To simulate malware execution and post-exploitation behavior, I conducted a two-part attack scenario involving a known test payload and suspicious PowerShell activity on the Windows 11 endpoints. This exercise was designed to reflect common adversary techniques, including payload delivery and living-off-the-land (LOTL) activity.

I began by creating the industry-standard EICAR test file on a Windows endpoint using PowerShell. This file safely simulates malicious behavior without introducing real malware. Upon execution, Microsoft Defender detected and quarantined the file, generating a security alert.

An image of Windows 11 running PowerShell commands — Creating the EICAR test file on Windows 11 virtual machine using PowerShell.

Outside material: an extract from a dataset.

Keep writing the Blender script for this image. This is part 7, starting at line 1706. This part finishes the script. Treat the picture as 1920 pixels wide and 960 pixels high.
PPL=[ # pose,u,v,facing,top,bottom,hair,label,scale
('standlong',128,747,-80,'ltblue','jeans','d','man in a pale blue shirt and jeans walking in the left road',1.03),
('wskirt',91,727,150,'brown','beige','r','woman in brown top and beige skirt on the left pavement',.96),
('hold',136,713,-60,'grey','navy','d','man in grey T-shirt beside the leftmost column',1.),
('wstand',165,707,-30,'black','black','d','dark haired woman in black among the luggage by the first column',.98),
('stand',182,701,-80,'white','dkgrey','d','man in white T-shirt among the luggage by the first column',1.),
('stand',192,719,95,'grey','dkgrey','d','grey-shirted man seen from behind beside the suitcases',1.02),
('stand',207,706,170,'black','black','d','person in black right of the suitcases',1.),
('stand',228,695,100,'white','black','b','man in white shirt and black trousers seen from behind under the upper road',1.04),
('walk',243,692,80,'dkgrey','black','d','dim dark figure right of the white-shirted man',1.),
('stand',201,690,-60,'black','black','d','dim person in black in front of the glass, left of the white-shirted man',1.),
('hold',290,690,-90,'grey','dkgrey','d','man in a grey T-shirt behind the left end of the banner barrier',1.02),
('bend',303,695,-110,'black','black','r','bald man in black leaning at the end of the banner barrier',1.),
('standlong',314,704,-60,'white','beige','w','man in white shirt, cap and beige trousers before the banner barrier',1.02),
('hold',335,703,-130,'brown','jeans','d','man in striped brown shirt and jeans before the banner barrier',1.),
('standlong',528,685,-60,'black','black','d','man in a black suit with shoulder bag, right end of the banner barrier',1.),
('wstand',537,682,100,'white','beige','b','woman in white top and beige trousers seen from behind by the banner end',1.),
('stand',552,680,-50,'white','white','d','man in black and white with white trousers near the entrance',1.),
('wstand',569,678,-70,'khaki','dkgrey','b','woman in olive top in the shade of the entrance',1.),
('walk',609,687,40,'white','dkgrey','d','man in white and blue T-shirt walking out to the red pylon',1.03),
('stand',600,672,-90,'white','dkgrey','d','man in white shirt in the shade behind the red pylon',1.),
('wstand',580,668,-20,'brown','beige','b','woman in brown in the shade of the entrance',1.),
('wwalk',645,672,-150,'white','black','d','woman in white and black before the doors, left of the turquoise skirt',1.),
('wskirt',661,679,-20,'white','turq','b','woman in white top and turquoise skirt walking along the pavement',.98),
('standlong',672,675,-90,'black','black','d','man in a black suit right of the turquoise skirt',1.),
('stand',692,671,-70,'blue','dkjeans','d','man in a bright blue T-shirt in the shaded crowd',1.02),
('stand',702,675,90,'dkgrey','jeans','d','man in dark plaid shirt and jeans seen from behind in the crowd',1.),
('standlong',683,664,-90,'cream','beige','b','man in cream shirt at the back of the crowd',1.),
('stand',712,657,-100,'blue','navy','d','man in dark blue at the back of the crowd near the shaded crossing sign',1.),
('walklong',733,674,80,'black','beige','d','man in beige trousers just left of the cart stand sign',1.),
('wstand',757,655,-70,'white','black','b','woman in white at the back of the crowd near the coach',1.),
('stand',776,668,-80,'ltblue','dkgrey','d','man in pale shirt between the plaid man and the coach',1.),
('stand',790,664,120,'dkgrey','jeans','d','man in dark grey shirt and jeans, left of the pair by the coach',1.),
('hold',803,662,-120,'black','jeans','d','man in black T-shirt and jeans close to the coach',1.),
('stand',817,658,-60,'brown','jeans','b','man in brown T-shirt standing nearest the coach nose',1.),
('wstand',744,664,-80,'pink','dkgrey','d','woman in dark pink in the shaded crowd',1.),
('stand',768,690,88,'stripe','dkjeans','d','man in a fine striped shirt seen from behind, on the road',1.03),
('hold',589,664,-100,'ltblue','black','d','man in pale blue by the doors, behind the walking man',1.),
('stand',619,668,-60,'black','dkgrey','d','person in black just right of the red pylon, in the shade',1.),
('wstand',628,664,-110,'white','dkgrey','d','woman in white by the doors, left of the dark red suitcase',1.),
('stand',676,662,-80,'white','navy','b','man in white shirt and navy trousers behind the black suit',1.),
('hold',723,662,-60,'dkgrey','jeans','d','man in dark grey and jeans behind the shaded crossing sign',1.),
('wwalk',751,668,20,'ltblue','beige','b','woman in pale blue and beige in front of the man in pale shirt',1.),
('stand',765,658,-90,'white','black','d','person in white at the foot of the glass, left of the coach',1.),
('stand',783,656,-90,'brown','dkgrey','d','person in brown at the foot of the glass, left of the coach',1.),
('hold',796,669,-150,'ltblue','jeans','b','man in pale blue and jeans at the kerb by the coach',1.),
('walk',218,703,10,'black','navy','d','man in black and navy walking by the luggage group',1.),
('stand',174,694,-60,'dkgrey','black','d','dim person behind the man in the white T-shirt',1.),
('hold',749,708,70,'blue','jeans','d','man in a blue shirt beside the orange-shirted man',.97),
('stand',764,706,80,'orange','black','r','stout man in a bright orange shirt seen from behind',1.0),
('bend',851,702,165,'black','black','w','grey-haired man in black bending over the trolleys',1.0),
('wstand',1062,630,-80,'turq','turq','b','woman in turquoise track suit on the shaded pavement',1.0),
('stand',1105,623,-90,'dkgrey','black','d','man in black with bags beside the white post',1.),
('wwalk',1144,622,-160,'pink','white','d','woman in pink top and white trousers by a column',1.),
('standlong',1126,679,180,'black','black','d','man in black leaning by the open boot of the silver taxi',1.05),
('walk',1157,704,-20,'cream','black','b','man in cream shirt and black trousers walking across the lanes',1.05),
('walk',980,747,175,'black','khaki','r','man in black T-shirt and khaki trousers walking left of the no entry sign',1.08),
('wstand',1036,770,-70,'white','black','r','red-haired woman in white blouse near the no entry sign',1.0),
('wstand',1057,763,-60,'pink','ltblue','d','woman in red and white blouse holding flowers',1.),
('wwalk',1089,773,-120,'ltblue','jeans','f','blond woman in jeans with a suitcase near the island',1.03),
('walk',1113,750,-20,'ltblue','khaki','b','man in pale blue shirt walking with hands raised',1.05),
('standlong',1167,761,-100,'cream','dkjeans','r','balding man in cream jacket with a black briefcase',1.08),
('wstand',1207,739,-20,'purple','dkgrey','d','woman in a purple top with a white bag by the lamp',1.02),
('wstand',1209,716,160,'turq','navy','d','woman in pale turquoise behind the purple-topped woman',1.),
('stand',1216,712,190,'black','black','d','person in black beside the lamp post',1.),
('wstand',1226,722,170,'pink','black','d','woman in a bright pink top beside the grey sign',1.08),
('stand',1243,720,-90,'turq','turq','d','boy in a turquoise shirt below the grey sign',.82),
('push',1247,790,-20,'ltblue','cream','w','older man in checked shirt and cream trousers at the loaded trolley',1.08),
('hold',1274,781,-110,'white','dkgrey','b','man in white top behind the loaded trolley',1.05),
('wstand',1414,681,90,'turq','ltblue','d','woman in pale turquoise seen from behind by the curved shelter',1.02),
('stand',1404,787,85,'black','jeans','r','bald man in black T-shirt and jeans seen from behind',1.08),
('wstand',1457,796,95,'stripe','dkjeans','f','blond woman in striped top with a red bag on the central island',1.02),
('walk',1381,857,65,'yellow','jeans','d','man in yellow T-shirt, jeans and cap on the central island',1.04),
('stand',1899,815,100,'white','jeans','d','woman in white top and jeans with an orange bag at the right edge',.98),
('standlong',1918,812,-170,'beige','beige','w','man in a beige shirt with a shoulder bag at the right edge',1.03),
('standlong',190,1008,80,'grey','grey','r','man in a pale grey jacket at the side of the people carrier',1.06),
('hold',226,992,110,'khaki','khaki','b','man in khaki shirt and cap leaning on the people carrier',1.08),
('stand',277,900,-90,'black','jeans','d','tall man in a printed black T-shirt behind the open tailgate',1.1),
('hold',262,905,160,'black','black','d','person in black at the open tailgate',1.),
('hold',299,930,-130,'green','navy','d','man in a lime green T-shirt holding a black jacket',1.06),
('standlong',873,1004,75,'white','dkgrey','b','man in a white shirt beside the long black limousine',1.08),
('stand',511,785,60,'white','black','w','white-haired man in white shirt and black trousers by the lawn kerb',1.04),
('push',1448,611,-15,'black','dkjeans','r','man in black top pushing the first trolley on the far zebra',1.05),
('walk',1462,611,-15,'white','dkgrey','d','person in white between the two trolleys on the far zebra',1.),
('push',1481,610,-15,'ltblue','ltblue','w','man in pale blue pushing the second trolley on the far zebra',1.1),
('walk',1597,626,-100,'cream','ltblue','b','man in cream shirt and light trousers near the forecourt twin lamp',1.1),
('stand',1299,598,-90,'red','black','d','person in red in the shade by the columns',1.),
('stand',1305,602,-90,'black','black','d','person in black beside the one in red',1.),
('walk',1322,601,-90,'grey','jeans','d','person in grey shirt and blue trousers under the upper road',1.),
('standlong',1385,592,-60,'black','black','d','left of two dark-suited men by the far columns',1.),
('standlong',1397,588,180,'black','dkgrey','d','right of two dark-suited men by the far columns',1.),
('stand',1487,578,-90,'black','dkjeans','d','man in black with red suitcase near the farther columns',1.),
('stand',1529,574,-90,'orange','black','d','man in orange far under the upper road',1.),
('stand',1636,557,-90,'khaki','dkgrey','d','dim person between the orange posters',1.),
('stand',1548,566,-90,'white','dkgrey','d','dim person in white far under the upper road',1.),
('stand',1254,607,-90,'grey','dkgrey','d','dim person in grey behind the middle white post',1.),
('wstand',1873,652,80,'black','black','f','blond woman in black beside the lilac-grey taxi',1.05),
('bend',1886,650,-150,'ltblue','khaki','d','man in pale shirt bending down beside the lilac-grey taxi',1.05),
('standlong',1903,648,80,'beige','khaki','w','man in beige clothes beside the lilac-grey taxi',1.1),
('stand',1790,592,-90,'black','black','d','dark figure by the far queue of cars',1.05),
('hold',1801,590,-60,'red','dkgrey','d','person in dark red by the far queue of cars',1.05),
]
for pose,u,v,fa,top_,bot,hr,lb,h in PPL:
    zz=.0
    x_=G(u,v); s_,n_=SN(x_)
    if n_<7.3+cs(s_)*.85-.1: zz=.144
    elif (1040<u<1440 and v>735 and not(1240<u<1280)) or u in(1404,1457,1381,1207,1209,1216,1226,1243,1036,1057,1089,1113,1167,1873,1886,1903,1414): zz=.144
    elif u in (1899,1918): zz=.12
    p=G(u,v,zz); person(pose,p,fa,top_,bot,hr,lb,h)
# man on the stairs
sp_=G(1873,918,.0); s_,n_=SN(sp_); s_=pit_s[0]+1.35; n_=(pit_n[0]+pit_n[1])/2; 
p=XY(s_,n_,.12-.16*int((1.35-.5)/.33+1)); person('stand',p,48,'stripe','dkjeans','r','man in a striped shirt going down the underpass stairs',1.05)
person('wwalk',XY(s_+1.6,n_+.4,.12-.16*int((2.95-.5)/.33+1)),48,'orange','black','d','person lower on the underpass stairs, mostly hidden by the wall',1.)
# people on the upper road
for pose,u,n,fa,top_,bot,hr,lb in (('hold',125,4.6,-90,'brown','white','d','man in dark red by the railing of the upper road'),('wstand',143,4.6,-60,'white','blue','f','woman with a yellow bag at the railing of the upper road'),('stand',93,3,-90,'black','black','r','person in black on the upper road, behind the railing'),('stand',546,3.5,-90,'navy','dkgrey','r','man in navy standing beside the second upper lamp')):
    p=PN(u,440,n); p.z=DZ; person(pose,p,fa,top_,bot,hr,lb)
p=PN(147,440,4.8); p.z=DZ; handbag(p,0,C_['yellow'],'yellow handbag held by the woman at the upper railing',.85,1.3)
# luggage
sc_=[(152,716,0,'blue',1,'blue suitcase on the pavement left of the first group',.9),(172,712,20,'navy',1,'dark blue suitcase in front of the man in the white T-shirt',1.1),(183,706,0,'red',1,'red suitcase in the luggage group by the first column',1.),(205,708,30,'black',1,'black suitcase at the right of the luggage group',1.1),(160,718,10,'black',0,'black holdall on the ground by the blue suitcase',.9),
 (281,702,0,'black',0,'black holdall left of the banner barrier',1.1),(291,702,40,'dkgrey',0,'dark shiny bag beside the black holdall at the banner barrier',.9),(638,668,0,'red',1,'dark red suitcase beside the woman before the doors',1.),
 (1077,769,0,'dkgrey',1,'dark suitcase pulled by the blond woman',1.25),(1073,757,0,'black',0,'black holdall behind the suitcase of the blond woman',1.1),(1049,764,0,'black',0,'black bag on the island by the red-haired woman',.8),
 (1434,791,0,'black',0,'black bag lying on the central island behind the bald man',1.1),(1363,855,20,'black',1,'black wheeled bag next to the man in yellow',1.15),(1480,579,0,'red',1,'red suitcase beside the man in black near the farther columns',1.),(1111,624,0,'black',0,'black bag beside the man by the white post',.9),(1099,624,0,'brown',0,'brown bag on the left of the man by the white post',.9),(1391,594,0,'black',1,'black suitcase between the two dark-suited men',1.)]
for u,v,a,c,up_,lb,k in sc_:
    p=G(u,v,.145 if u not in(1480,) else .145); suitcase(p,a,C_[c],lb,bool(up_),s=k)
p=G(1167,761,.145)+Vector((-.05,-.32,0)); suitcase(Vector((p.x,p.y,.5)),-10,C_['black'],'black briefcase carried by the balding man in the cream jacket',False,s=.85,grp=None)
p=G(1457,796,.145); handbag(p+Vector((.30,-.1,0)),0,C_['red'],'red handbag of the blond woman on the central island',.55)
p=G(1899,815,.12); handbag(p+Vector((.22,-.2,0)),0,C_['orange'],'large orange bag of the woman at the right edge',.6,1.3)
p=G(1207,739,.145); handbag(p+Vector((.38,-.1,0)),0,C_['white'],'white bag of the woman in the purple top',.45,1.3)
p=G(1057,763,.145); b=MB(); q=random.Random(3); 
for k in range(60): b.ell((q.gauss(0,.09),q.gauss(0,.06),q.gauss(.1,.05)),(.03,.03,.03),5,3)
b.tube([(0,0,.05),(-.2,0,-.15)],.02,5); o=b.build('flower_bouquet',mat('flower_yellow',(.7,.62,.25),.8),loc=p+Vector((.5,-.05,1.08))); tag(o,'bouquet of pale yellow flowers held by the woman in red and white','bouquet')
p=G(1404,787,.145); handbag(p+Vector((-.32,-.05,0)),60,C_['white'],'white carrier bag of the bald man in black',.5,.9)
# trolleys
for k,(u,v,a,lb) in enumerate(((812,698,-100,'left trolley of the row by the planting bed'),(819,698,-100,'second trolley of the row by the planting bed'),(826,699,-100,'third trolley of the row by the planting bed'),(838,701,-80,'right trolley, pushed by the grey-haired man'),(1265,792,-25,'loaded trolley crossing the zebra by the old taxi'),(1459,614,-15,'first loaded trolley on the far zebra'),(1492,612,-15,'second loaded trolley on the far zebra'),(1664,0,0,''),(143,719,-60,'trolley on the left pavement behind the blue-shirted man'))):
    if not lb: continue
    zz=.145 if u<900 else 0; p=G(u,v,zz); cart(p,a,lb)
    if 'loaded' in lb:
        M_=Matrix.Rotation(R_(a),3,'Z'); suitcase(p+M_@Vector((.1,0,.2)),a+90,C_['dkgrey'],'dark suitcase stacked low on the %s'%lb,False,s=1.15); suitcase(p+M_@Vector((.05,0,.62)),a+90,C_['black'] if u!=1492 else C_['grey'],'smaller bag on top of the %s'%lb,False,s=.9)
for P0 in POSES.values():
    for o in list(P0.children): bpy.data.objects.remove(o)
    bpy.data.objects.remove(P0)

After integrating Defender logs into the Wazuh event pipeline, the alert was successfully ingested and made visible within the Wazuh dashboard. This confirmed that endpoint protection telemetry was being properly collected and correlated, providing visibility into malware-related activity.

An image of Windows 11 running VS Code — Adding Windows Defender logs into the Wazuh dashboard events by editing Wazuh's configuration file with VS Code.

An image of Windows 11 running Microsoft Edge — Wazuh dashboard in Microsoft Edge showing Windows Defender logs from EICAR test file in events.

To simulate post-exploitation behavior, I executed several PowerShell techniques commonly associated with adversary activity, including:

Encoded command execution to obscure intent
File download from a remote host to simulate payload staging
Attempts to modify system security settings

A simple HTTP server was also hosted on the Kali Linux system to emulate payload delivery infrastructure.

An image of Kali Linux running commands in terminal — Creating a fake payload (text file) and hosting a http server via Python to serve the payload in Kali Linux VM.

While these actions successfully generated activity on the endpoint, no corresponding alerts were observed within Wazuh for the PowerShell-based behavior. This outcome is consistent with a default deployment where more advanced logging and detection use cases, such as detailed PowerShell monitoring, require additional configuration and tuning.